_MATERIAL:_

** START **

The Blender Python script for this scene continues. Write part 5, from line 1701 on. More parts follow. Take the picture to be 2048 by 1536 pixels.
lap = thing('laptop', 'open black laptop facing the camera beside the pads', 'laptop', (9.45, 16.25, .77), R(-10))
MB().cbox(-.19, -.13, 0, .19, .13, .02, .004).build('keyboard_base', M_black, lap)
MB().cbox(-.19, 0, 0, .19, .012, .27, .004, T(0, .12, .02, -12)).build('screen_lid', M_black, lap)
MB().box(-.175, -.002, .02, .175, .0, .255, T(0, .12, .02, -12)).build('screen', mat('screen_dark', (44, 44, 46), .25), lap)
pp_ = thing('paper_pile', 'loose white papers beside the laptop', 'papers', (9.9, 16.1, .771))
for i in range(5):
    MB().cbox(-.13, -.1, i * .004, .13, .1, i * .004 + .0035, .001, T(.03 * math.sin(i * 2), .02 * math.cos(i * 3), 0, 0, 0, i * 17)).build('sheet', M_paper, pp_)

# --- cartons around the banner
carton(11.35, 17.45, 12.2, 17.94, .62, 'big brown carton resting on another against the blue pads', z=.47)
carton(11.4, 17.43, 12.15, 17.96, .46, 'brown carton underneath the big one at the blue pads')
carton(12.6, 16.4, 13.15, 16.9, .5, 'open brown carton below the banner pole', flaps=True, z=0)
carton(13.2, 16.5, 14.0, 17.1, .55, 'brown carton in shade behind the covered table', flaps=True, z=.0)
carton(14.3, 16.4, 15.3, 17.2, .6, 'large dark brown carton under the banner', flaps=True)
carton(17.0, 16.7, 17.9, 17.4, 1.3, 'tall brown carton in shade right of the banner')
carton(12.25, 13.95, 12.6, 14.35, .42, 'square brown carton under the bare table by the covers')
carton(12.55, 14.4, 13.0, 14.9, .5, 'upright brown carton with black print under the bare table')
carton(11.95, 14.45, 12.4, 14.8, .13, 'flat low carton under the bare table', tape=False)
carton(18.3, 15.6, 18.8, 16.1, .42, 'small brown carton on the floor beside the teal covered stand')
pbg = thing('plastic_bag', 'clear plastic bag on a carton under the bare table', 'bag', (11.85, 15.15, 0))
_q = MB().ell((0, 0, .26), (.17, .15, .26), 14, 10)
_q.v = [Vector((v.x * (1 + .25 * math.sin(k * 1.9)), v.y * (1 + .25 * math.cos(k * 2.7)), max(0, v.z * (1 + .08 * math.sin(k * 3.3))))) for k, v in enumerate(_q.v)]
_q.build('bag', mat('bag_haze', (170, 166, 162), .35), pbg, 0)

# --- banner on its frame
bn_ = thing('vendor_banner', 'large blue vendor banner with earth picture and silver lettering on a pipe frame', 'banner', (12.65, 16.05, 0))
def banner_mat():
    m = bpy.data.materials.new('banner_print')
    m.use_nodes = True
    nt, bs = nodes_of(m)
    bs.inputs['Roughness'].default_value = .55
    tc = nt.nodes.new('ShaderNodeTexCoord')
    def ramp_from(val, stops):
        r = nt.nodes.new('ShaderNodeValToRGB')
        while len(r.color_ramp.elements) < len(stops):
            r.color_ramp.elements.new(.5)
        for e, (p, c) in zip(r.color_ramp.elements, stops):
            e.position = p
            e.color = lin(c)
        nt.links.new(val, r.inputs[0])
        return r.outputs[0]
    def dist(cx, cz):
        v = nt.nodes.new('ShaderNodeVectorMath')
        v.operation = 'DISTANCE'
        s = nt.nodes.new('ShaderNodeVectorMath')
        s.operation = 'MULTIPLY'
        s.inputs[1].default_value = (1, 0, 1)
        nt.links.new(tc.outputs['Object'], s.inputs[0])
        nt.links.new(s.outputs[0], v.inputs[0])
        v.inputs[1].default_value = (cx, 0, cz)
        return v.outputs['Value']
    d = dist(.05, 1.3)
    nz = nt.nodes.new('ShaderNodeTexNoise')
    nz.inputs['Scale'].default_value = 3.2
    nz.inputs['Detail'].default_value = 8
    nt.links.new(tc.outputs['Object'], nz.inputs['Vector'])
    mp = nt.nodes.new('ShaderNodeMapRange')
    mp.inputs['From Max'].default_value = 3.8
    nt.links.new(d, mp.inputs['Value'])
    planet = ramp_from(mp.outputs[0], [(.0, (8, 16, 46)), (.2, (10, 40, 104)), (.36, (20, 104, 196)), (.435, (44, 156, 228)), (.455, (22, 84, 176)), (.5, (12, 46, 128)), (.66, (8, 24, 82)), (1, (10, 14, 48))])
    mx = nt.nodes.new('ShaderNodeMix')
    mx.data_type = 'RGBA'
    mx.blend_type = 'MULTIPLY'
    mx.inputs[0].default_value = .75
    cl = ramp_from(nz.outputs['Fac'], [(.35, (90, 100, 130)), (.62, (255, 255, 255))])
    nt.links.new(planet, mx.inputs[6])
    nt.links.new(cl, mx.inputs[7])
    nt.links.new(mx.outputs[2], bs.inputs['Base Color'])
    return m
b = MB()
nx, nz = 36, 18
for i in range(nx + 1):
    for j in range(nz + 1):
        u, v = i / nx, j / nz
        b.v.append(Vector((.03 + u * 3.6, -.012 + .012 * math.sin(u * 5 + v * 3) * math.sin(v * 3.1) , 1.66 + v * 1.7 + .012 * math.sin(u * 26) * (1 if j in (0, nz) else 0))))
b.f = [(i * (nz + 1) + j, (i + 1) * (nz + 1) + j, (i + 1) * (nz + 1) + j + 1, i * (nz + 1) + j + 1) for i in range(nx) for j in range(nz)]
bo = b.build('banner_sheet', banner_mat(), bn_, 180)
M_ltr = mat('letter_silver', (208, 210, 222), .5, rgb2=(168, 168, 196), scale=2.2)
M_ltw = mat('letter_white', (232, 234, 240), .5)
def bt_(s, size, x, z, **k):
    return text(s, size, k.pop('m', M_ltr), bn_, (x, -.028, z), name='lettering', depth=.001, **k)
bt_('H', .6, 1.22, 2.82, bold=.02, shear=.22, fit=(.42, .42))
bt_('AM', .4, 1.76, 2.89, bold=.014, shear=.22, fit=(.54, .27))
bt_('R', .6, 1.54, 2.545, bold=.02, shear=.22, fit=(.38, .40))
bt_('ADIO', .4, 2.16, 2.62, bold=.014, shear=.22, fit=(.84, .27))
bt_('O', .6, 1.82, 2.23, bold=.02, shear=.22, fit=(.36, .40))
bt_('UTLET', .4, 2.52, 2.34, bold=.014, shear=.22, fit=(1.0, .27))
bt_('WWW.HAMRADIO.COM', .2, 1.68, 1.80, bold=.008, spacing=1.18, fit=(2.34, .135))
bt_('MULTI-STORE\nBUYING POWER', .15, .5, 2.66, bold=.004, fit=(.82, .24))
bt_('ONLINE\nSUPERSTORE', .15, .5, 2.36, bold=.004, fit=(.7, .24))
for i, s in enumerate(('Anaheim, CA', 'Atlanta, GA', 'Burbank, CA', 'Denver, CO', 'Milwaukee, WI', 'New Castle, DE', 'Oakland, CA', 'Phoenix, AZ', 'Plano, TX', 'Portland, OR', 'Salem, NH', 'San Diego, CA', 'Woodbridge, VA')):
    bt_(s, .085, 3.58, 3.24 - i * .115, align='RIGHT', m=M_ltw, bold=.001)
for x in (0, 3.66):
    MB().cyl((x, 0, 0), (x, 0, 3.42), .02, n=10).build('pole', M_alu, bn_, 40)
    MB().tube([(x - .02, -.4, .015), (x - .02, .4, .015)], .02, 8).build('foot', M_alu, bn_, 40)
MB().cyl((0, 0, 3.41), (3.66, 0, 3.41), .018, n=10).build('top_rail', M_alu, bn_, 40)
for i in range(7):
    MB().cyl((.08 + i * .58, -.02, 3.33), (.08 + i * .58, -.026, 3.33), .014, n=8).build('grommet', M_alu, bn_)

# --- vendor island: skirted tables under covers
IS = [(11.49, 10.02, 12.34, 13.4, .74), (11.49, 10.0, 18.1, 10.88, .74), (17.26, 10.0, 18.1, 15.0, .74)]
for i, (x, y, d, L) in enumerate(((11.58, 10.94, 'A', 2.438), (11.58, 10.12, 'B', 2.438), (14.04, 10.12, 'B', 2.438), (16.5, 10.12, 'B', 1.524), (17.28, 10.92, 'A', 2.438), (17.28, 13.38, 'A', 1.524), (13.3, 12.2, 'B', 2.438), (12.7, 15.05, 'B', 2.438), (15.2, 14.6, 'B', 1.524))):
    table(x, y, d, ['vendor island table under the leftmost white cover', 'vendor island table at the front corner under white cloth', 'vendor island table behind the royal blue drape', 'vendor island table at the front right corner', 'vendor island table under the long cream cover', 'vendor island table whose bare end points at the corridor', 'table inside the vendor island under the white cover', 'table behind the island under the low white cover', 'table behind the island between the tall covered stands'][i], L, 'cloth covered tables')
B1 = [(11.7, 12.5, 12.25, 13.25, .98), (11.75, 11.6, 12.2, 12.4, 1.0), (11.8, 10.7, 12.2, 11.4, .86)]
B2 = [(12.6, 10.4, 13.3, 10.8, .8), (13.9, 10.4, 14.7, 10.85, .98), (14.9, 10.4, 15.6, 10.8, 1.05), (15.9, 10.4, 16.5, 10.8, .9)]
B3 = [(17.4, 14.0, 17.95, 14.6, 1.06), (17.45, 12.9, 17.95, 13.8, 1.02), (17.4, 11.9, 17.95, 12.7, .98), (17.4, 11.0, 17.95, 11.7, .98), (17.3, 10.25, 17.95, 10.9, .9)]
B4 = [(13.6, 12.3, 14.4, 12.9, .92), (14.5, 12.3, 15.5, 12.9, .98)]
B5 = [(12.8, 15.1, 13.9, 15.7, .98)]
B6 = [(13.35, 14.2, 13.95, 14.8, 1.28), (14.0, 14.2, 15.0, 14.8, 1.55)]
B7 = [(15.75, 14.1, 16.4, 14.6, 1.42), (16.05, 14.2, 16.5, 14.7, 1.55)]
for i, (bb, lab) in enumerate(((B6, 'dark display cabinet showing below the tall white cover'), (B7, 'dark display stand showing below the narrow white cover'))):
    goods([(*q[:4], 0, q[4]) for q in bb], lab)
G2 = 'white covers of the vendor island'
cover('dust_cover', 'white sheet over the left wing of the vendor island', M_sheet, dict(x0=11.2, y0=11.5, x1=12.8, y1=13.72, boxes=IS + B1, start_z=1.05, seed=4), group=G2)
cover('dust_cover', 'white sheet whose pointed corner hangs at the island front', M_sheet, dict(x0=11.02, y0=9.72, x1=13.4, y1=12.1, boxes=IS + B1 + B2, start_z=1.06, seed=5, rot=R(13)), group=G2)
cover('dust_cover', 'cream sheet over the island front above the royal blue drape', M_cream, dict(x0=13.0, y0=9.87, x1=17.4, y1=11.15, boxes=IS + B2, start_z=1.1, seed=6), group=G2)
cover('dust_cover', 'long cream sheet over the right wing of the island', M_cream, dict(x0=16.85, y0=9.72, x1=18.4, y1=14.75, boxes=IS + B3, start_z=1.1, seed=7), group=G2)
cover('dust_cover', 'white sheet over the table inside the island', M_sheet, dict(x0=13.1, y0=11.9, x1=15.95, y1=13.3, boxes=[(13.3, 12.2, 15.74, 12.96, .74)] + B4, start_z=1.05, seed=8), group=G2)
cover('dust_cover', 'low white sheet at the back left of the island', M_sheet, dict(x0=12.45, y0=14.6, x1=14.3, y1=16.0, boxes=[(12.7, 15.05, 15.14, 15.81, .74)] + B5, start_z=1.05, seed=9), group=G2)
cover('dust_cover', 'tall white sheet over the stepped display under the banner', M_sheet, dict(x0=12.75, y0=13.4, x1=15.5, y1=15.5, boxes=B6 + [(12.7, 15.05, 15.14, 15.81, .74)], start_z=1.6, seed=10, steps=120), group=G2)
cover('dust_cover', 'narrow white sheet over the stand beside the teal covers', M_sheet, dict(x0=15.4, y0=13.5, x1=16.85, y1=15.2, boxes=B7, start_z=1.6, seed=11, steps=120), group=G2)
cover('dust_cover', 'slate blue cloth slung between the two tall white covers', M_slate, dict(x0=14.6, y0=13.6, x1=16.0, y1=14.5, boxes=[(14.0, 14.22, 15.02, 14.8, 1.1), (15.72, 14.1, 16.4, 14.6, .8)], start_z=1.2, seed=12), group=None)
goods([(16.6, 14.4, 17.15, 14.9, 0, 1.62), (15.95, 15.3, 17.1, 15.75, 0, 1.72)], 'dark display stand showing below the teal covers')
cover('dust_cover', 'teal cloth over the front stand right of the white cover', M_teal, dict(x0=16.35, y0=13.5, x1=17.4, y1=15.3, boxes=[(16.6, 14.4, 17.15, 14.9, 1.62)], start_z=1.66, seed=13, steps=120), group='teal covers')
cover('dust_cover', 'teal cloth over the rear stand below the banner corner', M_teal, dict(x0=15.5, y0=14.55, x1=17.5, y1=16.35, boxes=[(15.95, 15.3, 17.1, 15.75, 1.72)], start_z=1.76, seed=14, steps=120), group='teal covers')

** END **

_WHAT IS EXPECTED:_
Find all lines holding the string "picture" and copy them.

_WRITTEN RESPONSE:_
The Blender Python script for this scene continues. Write part 5, from line 1701 on. More parts follow. Take the picture to be 2048 by 1536 pixels.
bn_ = thing('vendor_banner', 'large blue vendor banner with earth picture and silver lettering on a pipe frame', 'banner', (12.65, 16.05, 0))